*PROBLEM REQUIREMENTS*: Show all lines that include the string "scene"; copy each one.

*PROVIDED MATERIAL*:

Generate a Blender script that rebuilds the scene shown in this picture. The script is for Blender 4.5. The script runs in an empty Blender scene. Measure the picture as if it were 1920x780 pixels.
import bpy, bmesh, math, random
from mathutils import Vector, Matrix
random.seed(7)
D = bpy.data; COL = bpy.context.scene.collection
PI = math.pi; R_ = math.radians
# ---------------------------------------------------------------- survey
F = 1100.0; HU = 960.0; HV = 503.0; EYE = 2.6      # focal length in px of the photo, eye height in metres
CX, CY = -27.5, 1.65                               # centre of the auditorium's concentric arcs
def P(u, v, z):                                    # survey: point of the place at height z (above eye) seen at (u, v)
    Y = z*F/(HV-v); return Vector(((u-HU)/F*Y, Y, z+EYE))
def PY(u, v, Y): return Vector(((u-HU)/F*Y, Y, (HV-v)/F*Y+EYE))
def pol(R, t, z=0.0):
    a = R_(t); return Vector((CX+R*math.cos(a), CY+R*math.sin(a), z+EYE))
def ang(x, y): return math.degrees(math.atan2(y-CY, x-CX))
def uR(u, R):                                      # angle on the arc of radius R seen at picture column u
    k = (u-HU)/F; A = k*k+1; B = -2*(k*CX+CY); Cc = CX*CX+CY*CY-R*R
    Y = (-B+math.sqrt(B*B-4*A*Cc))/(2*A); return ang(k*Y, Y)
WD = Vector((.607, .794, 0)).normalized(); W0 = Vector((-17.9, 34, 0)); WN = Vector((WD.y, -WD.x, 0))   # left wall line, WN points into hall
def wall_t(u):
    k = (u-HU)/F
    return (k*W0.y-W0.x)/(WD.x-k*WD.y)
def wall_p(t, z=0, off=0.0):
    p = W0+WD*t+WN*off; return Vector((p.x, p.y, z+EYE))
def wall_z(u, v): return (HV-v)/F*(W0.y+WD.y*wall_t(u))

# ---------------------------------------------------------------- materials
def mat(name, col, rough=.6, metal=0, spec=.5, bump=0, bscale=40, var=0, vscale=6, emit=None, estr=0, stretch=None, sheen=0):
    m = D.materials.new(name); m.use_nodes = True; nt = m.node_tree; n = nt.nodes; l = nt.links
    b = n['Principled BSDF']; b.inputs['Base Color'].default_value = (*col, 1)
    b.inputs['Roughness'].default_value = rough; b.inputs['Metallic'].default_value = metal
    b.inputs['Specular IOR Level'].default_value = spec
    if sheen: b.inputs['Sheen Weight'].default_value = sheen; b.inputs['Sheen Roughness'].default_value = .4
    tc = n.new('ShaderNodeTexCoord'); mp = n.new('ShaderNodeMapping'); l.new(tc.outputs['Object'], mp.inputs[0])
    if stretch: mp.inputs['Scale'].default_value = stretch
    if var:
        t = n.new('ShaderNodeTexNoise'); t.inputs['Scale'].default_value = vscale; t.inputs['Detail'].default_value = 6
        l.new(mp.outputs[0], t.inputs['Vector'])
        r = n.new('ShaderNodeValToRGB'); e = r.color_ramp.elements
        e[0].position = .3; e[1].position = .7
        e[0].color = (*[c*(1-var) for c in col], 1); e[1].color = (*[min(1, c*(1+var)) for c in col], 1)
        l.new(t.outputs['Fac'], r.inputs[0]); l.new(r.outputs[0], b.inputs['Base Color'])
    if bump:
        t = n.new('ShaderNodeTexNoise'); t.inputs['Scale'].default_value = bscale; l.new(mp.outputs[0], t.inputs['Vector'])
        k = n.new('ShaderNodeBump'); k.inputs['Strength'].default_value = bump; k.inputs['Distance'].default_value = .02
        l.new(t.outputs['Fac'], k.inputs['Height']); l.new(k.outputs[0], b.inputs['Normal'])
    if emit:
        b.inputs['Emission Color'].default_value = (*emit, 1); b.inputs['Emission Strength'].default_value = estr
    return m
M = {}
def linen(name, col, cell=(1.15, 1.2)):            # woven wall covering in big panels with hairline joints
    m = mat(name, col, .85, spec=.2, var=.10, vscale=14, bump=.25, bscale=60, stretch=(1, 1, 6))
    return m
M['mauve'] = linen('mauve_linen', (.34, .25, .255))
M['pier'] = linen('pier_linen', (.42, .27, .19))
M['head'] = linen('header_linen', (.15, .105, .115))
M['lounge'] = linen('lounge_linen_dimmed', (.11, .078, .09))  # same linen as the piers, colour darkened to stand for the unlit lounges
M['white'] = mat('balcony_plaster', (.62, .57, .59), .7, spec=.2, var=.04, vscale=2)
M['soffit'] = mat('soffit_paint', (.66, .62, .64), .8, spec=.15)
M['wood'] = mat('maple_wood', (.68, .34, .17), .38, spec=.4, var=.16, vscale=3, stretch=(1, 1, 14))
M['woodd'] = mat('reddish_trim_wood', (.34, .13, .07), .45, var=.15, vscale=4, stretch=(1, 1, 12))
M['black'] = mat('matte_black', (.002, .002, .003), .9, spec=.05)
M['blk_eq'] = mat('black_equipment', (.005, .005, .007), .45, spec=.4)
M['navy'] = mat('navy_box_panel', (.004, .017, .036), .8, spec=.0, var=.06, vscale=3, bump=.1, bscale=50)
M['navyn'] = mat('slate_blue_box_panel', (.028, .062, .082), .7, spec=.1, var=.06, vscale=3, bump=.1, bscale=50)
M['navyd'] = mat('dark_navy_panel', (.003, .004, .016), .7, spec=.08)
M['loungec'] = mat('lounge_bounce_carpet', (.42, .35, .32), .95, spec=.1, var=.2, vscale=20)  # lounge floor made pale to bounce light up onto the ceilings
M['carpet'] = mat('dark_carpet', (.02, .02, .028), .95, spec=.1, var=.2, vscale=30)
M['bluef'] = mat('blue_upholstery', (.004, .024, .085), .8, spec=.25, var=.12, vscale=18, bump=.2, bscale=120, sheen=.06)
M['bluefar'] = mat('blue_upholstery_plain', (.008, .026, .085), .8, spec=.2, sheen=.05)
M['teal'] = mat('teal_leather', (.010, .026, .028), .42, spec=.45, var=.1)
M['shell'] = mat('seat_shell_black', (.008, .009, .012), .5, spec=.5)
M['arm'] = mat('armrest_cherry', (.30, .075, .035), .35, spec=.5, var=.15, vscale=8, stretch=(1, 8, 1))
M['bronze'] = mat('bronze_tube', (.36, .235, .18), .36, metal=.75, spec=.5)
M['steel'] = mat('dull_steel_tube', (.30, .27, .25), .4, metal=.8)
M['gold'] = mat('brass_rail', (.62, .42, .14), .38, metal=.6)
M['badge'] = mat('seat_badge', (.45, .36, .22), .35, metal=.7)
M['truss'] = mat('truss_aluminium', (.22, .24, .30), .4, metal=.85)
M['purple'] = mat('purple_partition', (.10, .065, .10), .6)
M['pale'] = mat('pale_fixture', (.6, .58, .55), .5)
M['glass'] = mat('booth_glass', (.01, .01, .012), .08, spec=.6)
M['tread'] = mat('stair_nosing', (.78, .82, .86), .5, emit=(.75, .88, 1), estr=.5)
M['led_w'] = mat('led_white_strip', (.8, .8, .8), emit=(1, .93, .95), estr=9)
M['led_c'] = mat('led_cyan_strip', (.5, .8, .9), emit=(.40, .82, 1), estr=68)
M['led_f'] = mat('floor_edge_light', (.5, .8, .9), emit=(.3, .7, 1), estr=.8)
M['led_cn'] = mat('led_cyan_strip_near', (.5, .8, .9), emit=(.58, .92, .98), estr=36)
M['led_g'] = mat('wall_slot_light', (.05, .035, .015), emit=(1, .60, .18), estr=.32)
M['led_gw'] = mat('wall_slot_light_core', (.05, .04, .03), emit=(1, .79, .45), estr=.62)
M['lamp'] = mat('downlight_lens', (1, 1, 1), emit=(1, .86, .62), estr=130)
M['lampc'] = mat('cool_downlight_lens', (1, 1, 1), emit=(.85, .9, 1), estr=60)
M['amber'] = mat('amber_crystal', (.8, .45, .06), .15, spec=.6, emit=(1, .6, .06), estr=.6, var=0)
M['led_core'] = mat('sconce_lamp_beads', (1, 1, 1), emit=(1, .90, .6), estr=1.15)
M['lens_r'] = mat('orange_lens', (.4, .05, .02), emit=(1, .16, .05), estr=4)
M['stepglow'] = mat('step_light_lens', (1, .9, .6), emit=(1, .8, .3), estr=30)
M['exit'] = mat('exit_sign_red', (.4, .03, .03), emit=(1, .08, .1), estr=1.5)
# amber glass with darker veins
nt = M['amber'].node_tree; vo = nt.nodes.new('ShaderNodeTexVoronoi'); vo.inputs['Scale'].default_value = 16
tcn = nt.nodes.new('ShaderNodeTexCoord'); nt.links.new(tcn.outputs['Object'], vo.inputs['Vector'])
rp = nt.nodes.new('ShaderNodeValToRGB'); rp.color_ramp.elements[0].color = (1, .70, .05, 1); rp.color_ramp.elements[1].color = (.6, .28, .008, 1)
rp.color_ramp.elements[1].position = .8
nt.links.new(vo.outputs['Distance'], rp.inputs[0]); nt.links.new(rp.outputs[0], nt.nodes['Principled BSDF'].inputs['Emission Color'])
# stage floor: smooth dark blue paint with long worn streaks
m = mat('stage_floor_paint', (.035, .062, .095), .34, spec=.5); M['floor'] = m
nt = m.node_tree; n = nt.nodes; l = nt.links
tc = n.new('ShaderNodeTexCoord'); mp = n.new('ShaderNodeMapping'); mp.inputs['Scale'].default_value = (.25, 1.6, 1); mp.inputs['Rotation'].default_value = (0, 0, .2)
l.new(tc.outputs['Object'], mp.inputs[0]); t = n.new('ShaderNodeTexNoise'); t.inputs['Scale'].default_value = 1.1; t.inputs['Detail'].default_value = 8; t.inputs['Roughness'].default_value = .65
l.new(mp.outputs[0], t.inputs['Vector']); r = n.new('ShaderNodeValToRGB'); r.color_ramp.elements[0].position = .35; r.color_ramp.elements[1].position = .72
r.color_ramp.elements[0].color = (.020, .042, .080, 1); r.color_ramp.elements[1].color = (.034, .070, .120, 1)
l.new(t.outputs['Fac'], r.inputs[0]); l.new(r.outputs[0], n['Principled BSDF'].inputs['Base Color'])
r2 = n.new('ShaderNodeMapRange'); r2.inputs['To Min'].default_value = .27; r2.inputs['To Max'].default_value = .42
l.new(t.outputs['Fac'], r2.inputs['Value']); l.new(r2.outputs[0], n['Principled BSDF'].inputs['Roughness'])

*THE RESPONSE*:
Generate a Blender script that rebuilds the scene shown in this picture. The script is for Blender 4.5. The script runs in an empty Blender scene. Measure the picture as if it were 1920x780 pixels.
D = bpy.data; COL = bpy.context.scene.collection